Late last year, I read a study in the JAMA Network Open which purported to conduct a deep dive into firearm homicides in Boston over a five-year period. I read it thoroughly and with great interest because it appeared to be conducted to meet some professional standards and was claimed to come from an objective point of view. I’ve been intending to write about it for a while, but that was on the back burner until I saw that the New York Times noticed the study and breathlessly repeated its conclusions.

I have several issues with the study which I will write about in a separate article; for the purposes of this article, we’re going to be staying near the surface and discussing how, if the proposals in the article are accepted as true and acted on by the anti-gun lobby, they will directly undercut one of the major tenets of anti-gun legislation over the last three decades. What is that major tenet?

Magazine capacity restrictions.

You see, the study claims that if larger “caliber” (their words, not mine) bullets were replaced with smaller “caliber” bullets, there would have been fewer homicides, because the smaller caliber bullet wounds were more survivable than the larger caliber ones. Okay, on the surface, this is a big “duh.” If every time I fired a .22LR the bullet magically became a solid copper .45 ACP hollowpoint as it exited the muzzle, I would expect this magic bullet to have a greater terminal effect than the .22LR bullet it replaced.

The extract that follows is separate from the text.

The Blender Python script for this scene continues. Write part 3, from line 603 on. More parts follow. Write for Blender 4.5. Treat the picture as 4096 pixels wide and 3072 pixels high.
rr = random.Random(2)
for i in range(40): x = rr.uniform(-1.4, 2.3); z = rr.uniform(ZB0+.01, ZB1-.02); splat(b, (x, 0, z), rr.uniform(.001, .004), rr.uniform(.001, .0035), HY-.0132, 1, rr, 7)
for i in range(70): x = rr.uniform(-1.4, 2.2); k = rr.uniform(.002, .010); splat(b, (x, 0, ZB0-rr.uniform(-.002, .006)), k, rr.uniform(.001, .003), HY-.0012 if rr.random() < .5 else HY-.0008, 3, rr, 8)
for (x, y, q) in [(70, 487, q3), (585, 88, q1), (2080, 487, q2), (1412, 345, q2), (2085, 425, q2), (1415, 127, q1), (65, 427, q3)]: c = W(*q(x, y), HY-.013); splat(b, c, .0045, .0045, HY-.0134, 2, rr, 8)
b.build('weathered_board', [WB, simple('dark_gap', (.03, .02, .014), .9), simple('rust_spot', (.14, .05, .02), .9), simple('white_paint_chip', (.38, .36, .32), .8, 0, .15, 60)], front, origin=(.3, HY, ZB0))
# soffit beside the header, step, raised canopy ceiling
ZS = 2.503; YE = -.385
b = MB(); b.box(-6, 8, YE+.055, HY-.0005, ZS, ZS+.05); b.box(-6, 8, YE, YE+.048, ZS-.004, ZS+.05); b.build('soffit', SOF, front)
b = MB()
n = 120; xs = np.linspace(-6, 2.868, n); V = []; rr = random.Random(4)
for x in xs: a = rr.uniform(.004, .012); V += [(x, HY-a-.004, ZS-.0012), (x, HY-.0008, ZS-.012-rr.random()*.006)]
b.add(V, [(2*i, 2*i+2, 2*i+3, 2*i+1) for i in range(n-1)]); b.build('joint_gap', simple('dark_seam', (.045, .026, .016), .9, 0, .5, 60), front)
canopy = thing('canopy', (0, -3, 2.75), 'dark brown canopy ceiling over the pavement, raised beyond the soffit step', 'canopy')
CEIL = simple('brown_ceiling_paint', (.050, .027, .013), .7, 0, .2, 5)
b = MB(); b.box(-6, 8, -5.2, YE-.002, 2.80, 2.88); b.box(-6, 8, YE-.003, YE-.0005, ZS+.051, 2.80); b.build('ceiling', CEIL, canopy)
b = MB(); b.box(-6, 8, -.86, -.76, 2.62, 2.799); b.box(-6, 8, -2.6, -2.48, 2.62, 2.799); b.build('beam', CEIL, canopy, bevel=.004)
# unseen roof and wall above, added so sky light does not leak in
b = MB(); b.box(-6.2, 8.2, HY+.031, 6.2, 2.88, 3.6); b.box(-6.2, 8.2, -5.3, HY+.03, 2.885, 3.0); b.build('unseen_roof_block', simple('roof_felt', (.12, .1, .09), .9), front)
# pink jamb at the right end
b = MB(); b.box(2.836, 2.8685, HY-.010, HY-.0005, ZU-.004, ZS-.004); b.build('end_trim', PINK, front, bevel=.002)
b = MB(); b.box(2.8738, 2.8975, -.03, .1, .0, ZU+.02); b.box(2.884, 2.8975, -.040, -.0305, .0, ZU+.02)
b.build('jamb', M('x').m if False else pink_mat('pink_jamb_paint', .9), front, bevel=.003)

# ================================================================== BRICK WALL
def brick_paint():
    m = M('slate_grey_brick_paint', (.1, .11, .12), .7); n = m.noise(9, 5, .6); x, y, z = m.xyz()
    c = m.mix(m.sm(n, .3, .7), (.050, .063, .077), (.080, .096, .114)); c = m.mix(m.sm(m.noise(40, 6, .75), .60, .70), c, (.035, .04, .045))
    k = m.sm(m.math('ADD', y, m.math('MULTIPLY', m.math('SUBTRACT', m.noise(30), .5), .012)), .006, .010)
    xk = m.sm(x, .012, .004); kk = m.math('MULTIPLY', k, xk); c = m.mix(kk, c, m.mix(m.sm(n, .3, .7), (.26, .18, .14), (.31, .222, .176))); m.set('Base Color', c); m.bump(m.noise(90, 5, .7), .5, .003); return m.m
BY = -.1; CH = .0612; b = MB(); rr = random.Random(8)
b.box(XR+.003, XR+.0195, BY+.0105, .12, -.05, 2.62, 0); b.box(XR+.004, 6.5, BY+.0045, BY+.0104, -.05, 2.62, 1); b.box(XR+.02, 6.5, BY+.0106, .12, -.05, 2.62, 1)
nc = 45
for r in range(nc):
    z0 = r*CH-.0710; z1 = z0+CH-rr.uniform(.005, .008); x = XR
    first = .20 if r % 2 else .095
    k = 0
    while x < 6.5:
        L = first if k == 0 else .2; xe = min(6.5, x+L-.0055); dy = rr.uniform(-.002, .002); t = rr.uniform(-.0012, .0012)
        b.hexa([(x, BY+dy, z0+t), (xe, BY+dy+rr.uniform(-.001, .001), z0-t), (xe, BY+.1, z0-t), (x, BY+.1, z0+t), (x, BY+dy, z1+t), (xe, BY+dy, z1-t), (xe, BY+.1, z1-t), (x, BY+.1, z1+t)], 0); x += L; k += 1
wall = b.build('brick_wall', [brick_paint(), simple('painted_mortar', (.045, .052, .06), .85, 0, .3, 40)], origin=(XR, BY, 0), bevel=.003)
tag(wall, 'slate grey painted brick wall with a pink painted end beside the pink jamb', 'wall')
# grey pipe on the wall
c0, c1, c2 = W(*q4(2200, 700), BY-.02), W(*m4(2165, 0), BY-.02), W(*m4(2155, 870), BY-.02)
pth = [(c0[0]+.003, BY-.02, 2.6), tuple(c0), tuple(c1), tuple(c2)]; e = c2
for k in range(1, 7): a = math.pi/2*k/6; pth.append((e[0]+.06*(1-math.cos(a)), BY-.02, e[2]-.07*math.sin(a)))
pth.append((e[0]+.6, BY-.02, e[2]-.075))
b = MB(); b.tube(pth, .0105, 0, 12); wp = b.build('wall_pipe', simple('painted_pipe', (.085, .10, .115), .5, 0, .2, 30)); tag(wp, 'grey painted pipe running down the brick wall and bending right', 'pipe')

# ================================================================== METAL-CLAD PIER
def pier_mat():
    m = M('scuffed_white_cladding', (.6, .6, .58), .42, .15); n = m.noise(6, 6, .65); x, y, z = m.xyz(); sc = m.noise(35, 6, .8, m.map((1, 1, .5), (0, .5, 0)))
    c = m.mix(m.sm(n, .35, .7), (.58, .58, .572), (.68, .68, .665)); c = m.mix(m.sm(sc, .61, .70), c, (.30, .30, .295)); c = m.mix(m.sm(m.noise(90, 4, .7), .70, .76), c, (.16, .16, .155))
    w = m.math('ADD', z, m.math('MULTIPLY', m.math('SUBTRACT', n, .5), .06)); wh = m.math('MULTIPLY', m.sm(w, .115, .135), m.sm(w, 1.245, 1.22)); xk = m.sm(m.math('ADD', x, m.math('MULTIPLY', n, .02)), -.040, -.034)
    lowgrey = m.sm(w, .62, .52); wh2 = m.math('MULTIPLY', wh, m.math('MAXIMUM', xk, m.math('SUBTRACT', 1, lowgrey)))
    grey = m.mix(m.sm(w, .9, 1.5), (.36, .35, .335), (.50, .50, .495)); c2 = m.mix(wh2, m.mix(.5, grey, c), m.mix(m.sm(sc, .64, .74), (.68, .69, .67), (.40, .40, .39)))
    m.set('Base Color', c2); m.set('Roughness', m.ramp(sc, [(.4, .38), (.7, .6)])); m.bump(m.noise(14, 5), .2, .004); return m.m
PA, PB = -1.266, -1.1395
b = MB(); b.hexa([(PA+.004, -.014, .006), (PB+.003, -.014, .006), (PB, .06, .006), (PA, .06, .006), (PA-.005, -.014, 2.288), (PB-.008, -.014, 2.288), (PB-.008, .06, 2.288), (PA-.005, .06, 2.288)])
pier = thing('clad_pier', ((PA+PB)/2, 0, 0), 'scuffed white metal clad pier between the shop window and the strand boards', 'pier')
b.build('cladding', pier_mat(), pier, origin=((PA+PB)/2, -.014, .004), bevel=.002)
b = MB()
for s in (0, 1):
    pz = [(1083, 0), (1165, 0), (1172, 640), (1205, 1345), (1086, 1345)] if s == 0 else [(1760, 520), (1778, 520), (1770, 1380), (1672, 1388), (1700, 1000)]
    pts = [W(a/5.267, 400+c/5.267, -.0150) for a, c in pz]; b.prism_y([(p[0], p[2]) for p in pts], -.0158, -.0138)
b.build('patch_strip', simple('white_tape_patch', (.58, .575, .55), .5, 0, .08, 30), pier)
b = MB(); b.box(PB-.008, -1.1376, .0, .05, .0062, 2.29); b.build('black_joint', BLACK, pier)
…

Reality, however, dictates that the bullet will stay the same when it leaves the muzzle. I can’t control it after it leaves the gun. I can control it while it’s in the gun, though, and that by extension means I can pick a bigger bullet if I want.

In a gun law vacuum, I’d pick whatever bullet allowed me to balance capacity and effectiveness and shootability. Most of the time, that means 9mm Luger, and in your average compact-to-full-size handgun that means bringing along fifteen to eighteen rounds. Just as we don’t live in a world with magic, however, we also don’t live in a world without gun laws. In some states – including Massachusetts, where the study was centered upon – magazines are restricted to ten rounds or less. In those states, carrying most 9mm pistols means leaving empty space in the magazine.

I don’t live in one of these restricted states, but if I did, I would carry a 9mm pistol less often – if at all. With one leg of my decision table kicked out (capacity) I’d be left with balancing shootability and effectiveness. I’d probably switch to something like my Smith & Wesson M&P45, which offers a nice balance in both physical and effectiveness terms. It has a ten-round magazine capacity even in free state guise, meaning I wouldn’t be leaving any empty space in my mags.

I know for a fact that many ban-state friends make the same decision, opting for .40 S&W or .45 ACP over 9mm because 10 rounds of 9mm just doesn’t have the same heft as 10 rounds of 45. I would be willing to bet that, if they are concerned with magazine capacity laws or restrictions at all, some criminals make the same decision.

Fun fact, while I’m talking about more effective cartridges: 10mm Auto was 100% fatal, according to the study. Yes, before you ask, the sample size was small: two deaths. There was also only one death from a rifle cartridge – 7.62x39mm.

It’s also important to note that according to the study, the average number of shots fired in a gun homicide was approximately 6. If you didn’t notice, 6 is less than 10. Even with magazine capacity restrictions, criminals still have almost half a mag left after successfully committing homicide. Are these laws having any effect on “gun violence”? Probably not.

My conclusions are threefold. First, this study shows that criminals might be directly forced by gun control restrictions to choose guns with a heightened ability to kill, meaning that gun control laws might be increasing deaths from “gun violence.” Second, the magazine capacity restrictions might be having no counterbalancing positive effect on crime, because criminals are not, on average, using up their legally allowed 10 rounds per magazine. Third, expending political capital on banning rifles is as quixotic as ever, as out of the 221 homicides studied, only one resulted from the use of a rifle caliber.

None of these possibilities or issues was discussed in the New York Times article, which I will also address separately.